3 ways to synchronize your Oracle Text indexes

One of my favourite features of the Oracle database is Oracle Text.  In this blog post I'll discuss different approaches to the synchronisation of Oracle Text indexes.

Oracle Text indexes are synchronized via a queue of pending updates.  Whenever the rows upon which the index is built are inserted or changed, those rows are added to the queue.  This queue is then processed according to the synchronization method that you defined at index creation time.  This means that the synchronization is independent of your transaction,  i.e. your transaction completes without waiting for the index synchronization.

It is important to note that the index is not fully recreated when synchronized but is incrementally updated.  Therefore, updates or insertions of a few rows will be synchronised very quickly but an update or insertion of, let's say, 800'000 rows will take significantly longer to synchronize.
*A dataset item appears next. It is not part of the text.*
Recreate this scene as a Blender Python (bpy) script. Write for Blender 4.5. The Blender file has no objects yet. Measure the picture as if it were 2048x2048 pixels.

You can view the queue of pending rows using the ctx_user_pending view.

To see how many rows are pending for each index:
select pnd_index_name, count(*)
  from ctx_user_pending
 group by pnd_index_name;
When creating your Oracle Text indexes, you have three ways to specify how you want them to be synchronized
  • manually (this is the default if no syncing method is specified)
create index txt_index on my_table (text_col)
indextype is ctxsys.context;
  • on commit - this will start synchronizing immediately after the transaction is committed
create index txt_index on my_table (text_col)
indextype is ctxsys.context
parameters ('sync (on commit) ');
  • at regular intervals (needs CREATE JOB) privilege - this example syncs hourly
create index txt_index on my_table (text_col)
indextype is ctxsys.context
parameters ('sync (every "sysdate+(1/24)")');
Each of these methods has its advantages and disadvantages.  For example, if you can live with an index that is synchronized daily and want to minimise the database load during working hours, maybe you might consider syncing at a regular daily interval.

Similarly, if you have a lightish load and just have a few changes at a time, then maybe an "on commit" synchronization is the right one for you.  In my experience, the majority of Oracle Text applications have (sometimes wrongly) opted for this.

I hope that this has explained these three options in a quick and simple way.  The well-written Oracle Text Developer's Guide contains a lot of detail on how to manage your Oracle Text indexes.